13 — But then of course there was Christina Ricci who, in Addams Family Values, played Pocahontas in a camp play.  Ricci refused to break-bread with the WASPy, popular girl playing Sarah Miller.

14— Wait, we cannot break bread with you.  You have taken the land which was rightfully ours.  YEars from now my people will be forced to live in mobile homes, on reservations.  Your people will wear cardigans and drink highballs.  We will sell our bracelets by the roadside.  You will play golf and enjoy hot hors deurves.    My people will have pain and degradation.  Your people will have stick shifts.   The gods of my tribe have spoken.  they have said, do not trust the Pilgrims… especially Sarah Miller.   And for all these reasons, I have decided to scalp you and burn your village to the ground.

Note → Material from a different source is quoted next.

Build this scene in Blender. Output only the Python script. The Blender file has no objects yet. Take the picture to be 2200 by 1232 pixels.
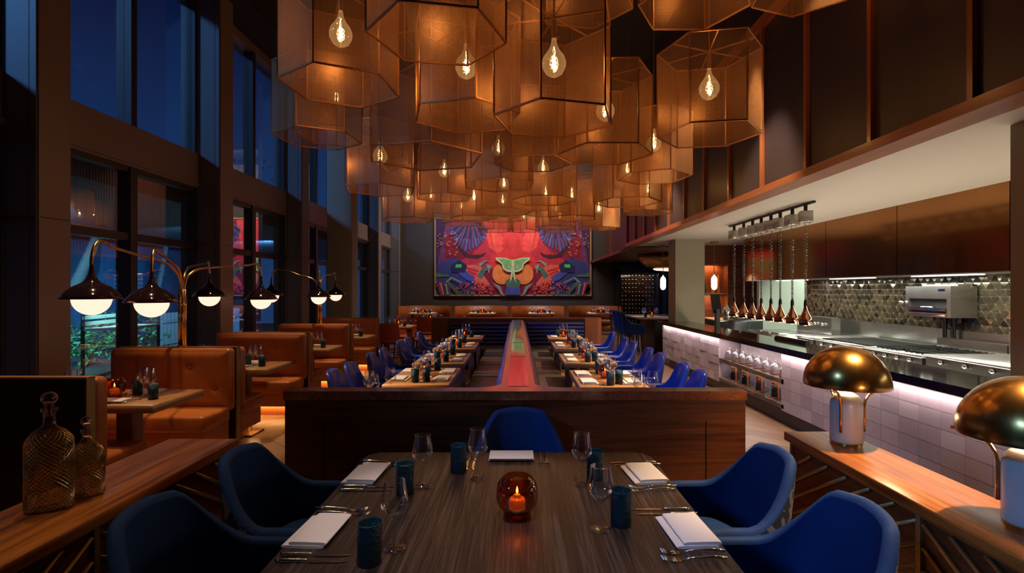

15 — And if that wasn’t good enough.  Four years later, during Christina Ricci’s grace during the Ang Lee film The Ice Storm, over Thanksgiving meal, Ricci repeated her critique.  “Dear lord, thank you for this Thanksgiving holiday — and for all the material possessions that we have and enjoy.  And for letting all the white people kill all the Indians, and steal their tribal lands.  Stuff ourselves like pigs even though starving children in Asia are being Napalmed.”

16 — Christina Ricci single-handedly awakened my political consciousness.

17 — But I love Thanksgiving, and I’m a bit sad I’m not with my family tonight.  But if you’ll humor me one more time — could those who made something please come up and have their photograph taken with me?

18 — Would you?  

19 — Great, and send.

20 — (Brian calls his Mom) Hi, mom… I just sent you an email.